Is being state treasurer really a full time job?

Thursday, June 21, 2007

They say if you want a task to be done, you should give it to a busy person.

They also say the time it takes to accomplish any job tends to expand to fill the time available.

That's why we fail to be troubled over State Treasurer Shane Osborn's admission that he is keeping the part-time insurance job he held after he left the Navy.

Osborn, who gained fame after landing his damaged spy plane on Chinese soil after a collision with a fighter plane, earns $85,000 a year as state treasurer -- $25,000 more than what his predecessor, Ron Ross, made at the post.

Ross's campaign considered making an issue of Osborn's moonlighting plans, but Ross didn't want to "go negative."

While the state attorney general is barred from having a private practice -- thanks to the Commonwealth Savings Co. scandal involving former Attorney General Paul Douglas -- there's nothing illegal about Osborn holding two jobs.
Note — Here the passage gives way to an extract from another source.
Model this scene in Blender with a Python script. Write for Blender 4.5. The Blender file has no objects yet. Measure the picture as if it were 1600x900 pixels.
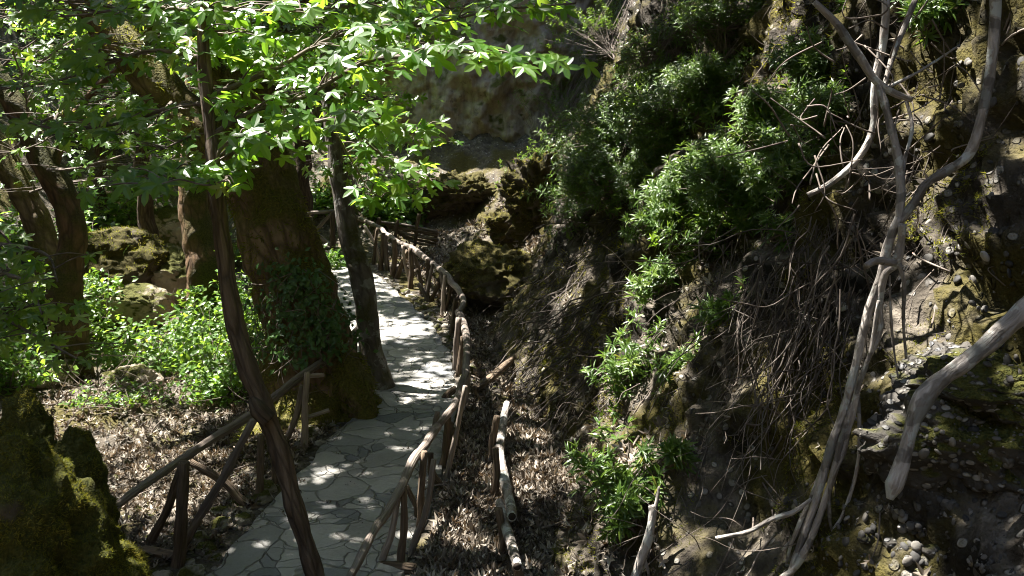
import bpy, math
import numpy as np
PI = math.pi
rng = np.random.default_rng(11)
C = bpy.context.scene.collection
sc = bpy.context.scene

# ------------------------------------------------------------------ camera frame
CAMZ, PITCH, F = 3.0, math.radians(10), 1386.0
CAM = np.array([0, 0, CAMZ])
FW = np.array([0, math.cos(PITCH), -math.sin(PITCH)])
UP = np.array([0, math.sin(PITCH), math.cos(PITCH)])
RT = np.array([1.0, 0, 0])
SUN = np.array([-0.36, 0.22, 0.90]); SUN /= np.linalg.norm(SUN)

def rays(px, py):
    px = np.atleast_1d(np.asarray(px, float)); py = np.atleast_1d(np.asarray(py, float))
    return RT[None]*((px-800)/F)[:, None] + FW[None] + UP[None]*(-(py-450)/F)[:, None]
def P(px, py, d):
    return CAM + rays(px, py)[0]*d
def Ps(lst, d=None):
    """list of (px,py[,depth]) -> world points; a missing depth repeats the last one given"""
    out = []; dd = d
    for q in lst:
        if len(q) > 2: dd = q[2]
        out.append(P(q[0], q[1], dd))
    return np.array(out)

# ------------------------------------------------------------------ noise
def _hash(ix, iy, iz, seed):
    h = (ix.astype(np.int64)*374761393 + iy.astype(np.int64)*668265263 + iz.astype(np.int64)*2147483647 + seed*1274126177) & 0xffffffff
    h = ((h ^ (h >> 13))*1274126177) & 0xffffffff
    h = (h ^ (h >> 16)) & 0xffffff
    return h/float(0xffffff)*2-1
def vnoise(p, seed=0):
    p = np.asarray(p, float); i = np.floor(p).astype(np.int64); f = p-i
    u = f*f*f*(f*(f*6-15)+10); r = 0
    for dx in (0, 1):
        wx = u[..., 0] if dx else 1-u[..., 0]
        for dy in (0, 1):
            wy = u[..., 1] if dy else 1-u[..., 1]
            for dz in (0, 1):
                wz = u[..., 2] if dz else 1-u[..., 2]
                r = r + wx*wy*wz*_hash(i[..., 0]+dx, i[..., 1]+dy, i[..., 2]+dz, seed)
    return r
def fbm(p, oct=4, seed=0, gain=.5):
    p = np.asarray(p, float); a = 1.0; r = 0
    for k in range(oct):
        r = r + a*vnoise(p*2.03**k + 17.3*k, seed+k); a *= gain
    return r
def ss(a, b, x):
    t = np.clip((x-a)/(b-a), 0, 1); return t*t*(3-2*t)

# ------------------------------------------------------------------ mesh building
class MB:
    def __init__(s): s.V = []; s.F = []; s.T = []; s.R = []; s.n = 0
    def add(s, V, Fs, T=None, R=None):
        V = np.asarray(V, float)
        if not isinstance(Fs, (list, tuple)): Fs = [Fs]
        for f in Fs:
            f = np.asarray(f, np.int64)
            if f.size: s.F.append(f+s.n)
        s.V.append(V); s.T.append(np.zeros_like(V) if T is None else np.asarray(T, float))
        s.R.append(np.full(len(V), rng.random() if R is None else R) if np.isscalar(R) or R is None else np.asarray(R, float))
        s.n += len(V); return s
    def mesh(s, name, origin=(0, 0, 0), smooth=True):
        m = bpy.data.meshes.new(name)
        if not s.n: return m
        V = np.concatenate(s.V)-np.asarray(origin, float)
        loops = np.concatenate([f.ravel() for f in s.F])
        sizes = np.concatenate([np.full(len(f), f.shape[1]) for f in s.F])
        m.vertices.add(len(V)); m.vertices.foreach_set('co', V.astype(np.float32).ravel())
        m.loops.add(len(loops)); m.loops.foreach_set('vertex_index', loops.astype(np.int32))
        m.polygons.add(len(sizes))
        st = np.zeros(len(sizes), np.int32); st[1:] = np.cumsum(sizes)[:-1]
        m.polygons.foreach_set('loop_start', st)
        m.polygons.foreach_set('use_smooth', np.full(len(sizes), smooth))
        a = m.attributes.new('tc', 'FLOAT_VECTOR', 'POINT'); a.data.foreach_set('vector', np.concatenate(s.T).astype(np.float32).ravel())
        a = m.attributes.new('rnd', 'FLOAT', 'POINT'); a.data.foreach_set('value', np.concatenate(s.R).astype(np.float32))
        m.update(calc_edges=True); m.validate()
        return m

def thing(name, label, cat, loc=(0, 0, 0), group=None):
    o = bpy.data.objects.new(name, None); C.objects.link(o); o.location = loc
    o.empty_display_size = .1
    o['label'] = label; o['category'] = cat
    if group: o['group'] = group
    return o
def obj(name, mb, mat, parent=None, smooth=True, origin=None, label=None):
    org = (0, 0, 0)
    if parent is not None:
        q = parent; org = np.zeros(3)
        while q is not None: org = org+np.array(q.location); q = q.parent
    elif origin is not None: org = origin
    o = bpy.data.objects.new(name, mb.mesh(name, org, smooth)); C.objects.link(o)
    o.data.materials.append(mat)
    if parent is not None: o.parent = parent
    elif origin is not None: o.location = origin
    if label and parent is not None: o['label'] = label
    return o
def tag(o, label=None, cat=None, group=None, kind=None):
    if label: o['label'] = label
    if cat: o['category'] = cat
    if group: o['group'] = group
    if kind: o['kind'] = kind
    return o

def crom(pts, n):
    pts = np.asarray(pts, float)
    if len(pts) < 3:
        t = np.linspace(0, 1, n)[:, None]; return pts[0]*(1-t)+pts[-1]*t
    q = np.vstack([2*pts[0]-pts[1], pts, 2*pts[-1]-pts[-2]])
    t = np.linspace(0, len(pts)-1-1e-9, n); i = t.astype(int); f = (t-i)[:, None]
    a, b, c, d = q[i], q[i+1], q[i+2], q[i+3]
    return .5*(2*b+(c-a)*f+(2*a-5*b+4*c-d)*f*f+(3*b-a-3*c+d)*f**3)
def tube(mb, pts, rad, sides=8, sub=5, lump=0.0, lumpf=6.0, wob=0.0, cap=True, fr=None, R=None):
    pts = np.asarray(pts, float); k = len(pts)
    n = max(2, (k-1)*sub+1)
    c = crom(pts, n)
    rad = np.atleast_1d(np.asarray(rad, float))
    r = np.interp(np.linspace(0, 1, n), np.linspace(0, 1, len(rad)), rad) if len(rad) > 1 else np.full(n, rad[0])
    seed = int(rng.integers(1e6))
    if wob:
        w = np.stack([vnoise(c*2.2+31*j, seed) for j in (1, 2, 3)], 1)
        c = c + w*wob*np.sin(np.linspace(0, PI, n))[:, None]
    tg = np.gradient(c, axis=0); tg /= np.linalg.norm(tg, axis=1)[:, None]+1e-9
    a0 = np.array([1, 0, 0]) if abs(tg[0, 0]) < .8 else np.array([0, 1.0, 0])
    u = np.zeros((n, 3)); x = np.cross(tg[0], a0); u[0] = x/np.linalg.norm(x)
    for i in range(1, n):
        x = u[i-1]-tg[i]*np.dot(u[i-1], tg[i]); u[i] = x/(np.linalg.norm(x)+1e-9)
    v = np.cross(tg, u)
    L = np.concatenate([[0], np.cumsum(np.linalg.norm(np.diff(c, axis=0), axis=1))])
    an = np.arange(sides)*2*PI/sides
    ca, sa = np.cos(an), np.sin(an)
    dirs = u[:, None]*ca[None, :, None]+v[:, None]*sa[None, :, None]
    rr = np.repeat(r[:, None], sides, 1)
    T = np.stack([r.mean()*ca[None]*np.ones((n, 1)), r.mean()*sa[None]*np.ones((n, 1)), np.repeat(L[:, None], sides, 1)], 2)
    T = T + seed % 97
    if lump:
        q = c[:, None]+dirs*rr[..., None]
        rr = rr*(1+lump*fbm(q*lumpf, 3, seed))
    V = (c[:, None]+dirs*rr[..., None]).reshape(-1, 3)
    i = np.arange(n-1)[:, None]*sides; j = np.arange(sides)[None]; j2 = (j+1) % sides
    Fq = np.stack([i+j, i+j2, i+sides+j2, i+sides+j], 2).reshape(-1, 4)
    fs = [Fq]; T = T.reshape(-1, 3)
    if cap:
        fs.append(np.arange(sides)[::-1][None]); fs.append((np.arange(sides)+(n-1)*sides)[None])
    mb.add(V, fs, T, R)
    return c, r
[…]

But that doesn't keep him from drawing plenty of criticism.

Gov. Dave Heineman sees the $85,000 a year job as important enough to demand all of one's time, saying "being state treasurer is a full-time public servant position and you should devote all your energy and time to that position."

"Constitutional officers, I think, are looked at as real, professional executive leadership," Secretary of State John Gale said, in an odd contrast to state senators, who make only $12,000 a year.

For his part, Osborn says he works about 50 hours a week as state treasurer, and spends another 20 hours a week selling aviation insurance. He made a commitment, he said, to stay on the insurance job, which takes special skills.

And it hasn't kept him, for example, from breaking the record this year for returned unclaimed property to its rightful owners.

Besides, he says, he has three children, and who in that position can't use extra income.

Still, we can see how some can be concerned, and we're sure they'll be keeping close watch on the state treasurer for signs of a conflict of interest.

But if Osborn can handle the workload, we say more power to him. And if he can, what does that say about other office holders?

We doubt his second job is more distracting than, say, running for a higher office, for which other constitutional officers seem to have plenty of time.